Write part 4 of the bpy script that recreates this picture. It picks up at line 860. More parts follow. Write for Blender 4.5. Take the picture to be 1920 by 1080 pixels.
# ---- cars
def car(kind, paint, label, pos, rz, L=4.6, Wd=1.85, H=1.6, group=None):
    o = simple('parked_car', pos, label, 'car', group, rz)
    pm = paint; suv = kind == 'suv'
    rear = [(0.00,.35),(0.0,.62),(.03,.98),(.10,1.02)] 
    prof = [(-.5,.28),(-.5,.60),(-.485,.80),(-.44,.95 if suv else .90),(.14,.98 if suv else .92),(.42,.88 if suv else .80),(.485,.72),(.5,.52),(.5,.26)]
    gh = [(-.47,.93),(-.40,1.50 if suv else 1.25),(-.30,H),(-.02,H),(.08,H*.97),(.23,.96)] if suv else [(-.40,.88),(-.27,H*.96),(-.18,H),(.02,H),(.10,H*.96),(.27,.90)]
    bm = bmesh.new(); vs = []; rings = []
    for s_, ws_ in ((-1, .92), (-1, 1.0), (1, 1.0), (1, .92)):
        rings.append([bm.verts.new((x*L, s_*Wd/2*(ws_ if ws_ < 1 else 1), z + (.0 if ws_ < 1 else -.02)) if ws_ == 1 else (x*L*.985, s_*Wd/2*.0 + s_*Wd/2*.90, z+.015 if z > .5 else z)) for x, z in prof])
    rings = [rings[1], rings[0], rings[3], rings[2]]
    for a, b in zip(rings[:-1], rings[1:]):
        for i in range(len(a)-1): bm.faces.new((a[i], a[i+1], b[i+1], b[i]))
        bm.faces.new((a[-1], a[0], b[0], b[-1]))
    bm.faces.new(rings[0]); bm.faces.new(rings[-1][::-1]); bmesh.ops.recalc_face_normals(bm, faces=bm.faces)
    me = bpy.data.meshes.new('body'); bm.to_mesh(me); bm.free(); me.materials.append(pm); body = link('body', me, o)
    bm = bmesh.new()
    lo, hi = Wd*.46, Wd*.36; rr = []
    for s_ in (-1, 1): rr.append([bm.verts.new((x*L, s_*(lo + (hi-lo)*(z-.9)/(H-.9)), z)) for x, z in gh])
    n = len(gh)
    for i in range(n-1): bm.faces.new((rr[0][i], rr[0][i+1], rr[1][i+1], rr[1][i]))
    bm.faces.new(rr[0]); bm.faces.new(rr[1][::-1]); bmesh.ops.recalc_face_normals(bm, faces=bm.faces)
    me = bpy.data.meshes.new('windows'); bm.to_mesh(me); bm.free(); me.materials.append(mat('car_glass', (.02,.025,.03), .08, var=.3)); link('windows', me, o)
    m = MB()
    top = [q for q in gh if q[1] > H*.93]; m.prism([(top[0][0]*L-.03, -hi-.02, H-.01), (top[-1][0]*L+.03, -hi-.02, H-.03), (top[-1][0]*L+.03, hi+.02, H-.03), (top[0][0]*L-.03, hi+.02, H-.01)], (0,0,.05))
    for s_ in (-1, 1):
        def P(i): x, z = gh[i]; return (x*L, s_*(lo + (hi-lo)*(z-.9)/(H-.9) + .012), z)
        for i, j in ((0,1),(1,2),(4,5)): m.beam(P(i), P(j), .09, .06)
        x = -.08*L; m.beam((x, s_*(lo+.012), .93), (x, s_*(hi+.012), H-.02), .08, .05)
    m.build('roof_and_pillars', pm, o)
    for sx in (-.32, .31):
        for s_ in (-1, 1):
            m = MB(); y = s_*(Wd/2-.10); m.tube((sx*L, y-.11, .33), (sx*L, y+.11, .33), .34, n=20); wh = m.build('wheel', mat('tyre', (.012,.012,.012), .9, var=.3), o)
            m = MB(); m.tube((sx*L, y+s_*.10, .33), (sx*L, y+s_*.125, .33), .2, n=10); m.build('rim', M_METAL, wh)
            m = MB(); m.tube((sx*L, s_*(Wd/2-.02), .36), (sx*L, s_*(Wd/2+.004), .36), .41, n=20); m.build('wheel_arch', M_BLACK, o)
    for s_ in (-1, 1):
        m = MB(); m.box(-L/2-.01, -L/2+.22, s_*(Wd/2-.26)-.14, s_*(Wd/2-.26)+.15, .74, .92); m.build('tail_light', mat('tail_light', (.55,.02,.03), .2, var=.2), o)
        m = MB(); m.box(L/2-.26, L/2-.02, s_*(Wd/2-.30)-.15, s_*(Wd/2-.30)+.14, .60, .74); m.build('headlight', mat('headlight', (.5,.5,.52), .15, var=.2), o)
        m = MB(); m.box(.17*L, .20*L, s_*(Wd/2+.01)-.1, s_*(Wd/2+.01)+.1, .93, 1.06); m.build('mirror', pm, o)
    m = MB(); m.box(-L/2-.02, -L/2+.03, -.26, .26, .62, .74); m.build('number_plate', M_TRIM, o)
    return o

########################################

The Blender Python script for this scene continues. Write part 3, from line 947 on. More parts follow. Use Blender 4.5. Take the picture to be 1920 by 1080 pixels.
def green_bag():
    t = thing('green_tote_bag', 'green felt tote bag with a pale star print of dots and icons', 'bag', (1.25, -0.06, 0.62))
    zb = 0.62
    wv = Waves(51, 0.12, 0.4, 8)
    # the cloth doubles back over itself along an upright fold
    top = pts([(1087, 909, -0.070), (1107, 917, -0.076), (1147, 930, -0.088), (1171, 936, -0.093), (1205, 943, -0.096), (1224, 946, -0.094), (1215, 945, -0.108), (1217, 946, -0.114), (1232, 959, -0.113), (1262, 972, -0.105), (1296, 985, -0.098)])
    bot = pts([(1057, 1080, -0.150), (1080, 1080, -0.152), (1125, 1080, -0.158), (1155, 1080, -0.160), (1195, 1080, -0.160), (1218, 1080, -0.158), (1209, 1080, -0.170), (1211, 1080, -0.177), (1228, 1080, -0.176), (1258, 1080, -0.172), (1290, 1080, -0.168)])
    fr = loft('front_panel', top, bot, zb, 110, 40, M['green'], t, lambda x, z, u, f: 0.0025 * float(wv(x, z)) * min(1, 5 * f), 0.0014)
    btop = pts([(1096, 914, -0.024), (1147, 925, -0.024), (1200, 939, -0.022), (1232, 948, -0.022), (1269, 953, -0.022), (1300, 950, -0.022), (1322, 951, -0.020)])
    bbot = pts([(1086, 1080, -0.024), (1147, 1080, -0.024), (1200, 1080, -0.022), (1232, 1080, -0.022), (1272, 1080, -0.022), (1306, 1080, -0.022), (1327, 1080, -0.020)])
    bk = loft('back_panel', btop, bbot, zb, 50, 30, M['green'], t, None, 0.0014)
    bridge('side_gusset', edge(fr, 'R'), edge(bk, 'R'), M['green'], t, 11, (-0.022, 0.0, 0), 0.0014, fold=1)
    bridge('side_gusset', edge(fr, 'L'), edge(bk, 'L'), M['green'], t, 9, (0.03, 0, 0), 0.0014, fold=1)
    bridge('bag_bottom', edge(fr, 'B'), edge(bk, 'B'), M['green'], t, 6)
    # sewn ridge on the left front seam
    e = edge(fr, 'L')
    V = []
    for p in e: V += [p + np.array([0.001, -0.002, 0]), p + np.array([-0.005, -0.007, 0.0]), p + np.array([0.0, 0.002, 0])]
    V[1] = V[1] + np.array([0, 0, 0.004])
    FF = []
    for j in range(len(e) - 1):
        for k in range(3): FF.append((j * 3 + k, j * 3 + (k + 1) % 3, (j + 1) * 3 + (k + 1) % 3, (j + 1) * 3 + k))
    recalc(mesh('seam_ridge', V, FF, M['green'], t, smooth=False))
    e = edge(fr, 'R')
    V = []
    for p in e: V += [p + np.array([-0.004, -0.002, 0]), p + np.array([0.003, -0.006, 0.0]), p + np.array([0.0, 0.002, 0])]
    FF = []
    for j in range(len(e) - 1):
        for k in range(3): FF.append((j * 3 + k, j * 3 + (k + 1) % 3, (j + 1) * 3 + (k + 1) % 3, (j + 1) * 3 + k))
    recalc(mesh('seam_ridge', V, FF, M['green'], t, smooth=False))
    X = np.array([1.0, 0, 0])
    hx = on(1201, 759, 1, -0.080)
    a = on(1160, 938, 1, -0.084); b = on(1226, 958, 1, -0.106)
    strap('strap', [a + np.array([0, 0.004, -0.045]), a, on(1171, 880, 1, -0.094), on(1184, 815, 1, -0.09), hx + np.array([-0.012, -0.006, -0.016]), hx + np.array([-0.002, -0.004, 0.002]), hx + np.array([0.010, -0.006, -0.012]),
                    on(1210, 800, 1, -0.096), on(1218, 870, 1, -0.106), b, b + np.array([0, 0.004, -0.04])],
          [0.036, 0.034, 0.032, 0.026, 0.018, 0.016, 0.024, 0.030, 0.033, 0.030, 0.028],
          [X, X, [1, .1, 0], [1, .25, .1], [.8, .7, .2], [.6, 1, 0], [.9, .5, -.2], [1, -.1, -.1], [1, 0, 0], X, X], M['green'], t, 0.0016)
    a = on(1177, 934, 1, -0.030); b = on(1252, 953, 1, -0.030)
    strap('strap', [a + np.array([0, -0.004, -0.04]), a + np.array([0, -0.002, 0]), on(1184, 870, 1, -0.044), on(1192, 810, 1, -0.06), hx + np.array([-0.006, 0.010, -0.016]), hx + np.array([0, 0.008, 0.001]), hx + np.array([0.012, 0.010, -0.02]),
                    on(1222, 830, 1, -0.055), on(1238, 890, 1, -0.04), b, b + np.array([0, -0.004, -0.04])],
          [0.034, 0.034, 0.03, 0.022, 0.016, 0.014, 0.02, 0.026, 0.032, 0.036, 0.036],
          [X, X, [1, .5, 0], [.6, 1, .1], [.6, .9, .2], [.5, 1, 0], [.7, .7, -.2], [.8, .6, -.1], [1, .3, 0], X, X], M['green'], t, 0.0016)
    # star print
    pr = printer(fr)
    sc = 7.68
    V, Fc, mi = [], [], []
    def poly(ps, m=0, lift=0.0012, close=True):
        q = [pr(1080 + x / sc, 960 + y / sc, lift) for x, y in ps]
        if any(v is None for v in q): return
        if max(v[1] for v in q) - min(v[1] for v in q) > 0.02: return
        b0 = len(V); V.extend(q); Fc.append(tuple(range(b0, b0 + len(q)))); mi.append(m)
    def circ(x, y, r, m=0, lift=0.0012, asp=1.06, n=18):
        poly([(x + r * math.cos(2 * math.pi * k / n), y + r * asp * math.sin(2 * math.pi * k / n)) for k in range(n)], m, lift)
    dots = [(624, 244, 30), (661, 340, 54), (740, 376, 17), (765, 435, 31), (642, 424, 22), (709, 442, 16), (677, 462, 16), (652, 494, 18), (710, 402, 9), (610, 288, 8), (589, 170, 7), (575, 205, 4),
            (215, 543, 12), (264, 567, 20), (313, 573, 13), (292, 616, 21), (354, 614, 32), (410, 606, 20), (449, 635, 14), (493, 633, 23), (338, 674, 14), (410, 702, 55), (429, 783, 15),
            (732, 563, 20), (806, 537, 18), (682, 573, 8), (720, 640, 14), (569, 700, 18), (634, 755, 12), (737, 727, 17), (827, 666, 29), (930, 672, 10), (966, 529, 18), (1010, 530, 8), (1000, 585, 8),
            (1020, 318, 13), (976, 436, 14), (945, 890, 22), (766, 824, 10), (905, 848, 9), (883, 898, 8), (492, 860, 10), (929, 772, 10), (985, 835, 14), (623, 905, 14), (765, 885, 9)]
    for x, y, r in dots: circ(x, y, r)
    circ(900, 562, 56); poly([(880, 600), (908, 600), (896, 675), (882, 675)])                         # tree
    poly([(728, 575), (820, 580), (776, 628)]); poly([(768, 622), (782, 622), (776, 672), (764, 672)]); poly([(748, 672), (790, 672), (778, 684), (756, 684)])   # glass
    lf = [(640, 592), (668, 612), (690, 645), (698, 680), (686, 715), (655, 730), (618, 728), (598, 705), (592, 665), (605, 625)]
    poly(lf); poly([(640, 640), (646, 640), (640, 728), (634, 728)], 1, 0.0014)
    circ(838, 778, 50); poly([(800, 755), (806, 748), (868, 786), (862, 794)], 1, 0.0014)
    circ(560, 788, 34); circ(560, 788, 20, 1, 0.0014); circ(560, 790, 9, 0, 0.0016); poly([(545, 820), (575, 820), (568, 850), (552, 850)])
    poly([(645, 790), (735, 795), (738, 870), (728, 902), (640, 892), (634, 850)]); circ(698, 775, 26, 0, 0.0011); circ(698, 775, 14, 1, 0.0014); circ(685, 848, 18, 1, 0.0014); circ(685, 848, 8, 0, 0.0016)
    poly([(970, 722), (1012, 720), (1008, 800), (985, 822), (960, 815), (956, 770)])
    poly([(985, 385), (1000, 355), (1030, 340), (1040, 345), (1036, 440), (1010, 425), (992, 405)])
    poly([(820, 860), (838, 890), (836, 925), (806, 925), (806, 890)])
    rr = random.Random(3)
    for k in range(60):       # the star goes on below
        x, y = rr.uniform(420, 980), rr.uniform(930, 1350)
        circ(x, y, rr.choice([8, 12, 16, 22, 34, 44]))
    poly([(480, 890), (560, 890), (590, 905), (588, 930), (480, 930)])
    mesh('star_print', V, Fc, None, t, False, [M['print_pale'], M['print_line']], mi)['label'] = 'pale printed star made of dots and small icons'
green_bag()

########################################

WHAT THE TASK REQUIRES →
Identify the lines that contain the string "follow", and copy every one of them.

FINISHED ANSWER →
Write part 4 of the bpy script that recreates this picture. It picks up at line 860. More parts follow. Write for Blender 4.5. Take the picture to be 1920 by 1080 pixels.
The Blender Python script for this scene continues. Write part 3, from line 947 on. More parts follow. Use Blender 4.5. Take the picture to be 1920 by 1080 pixels.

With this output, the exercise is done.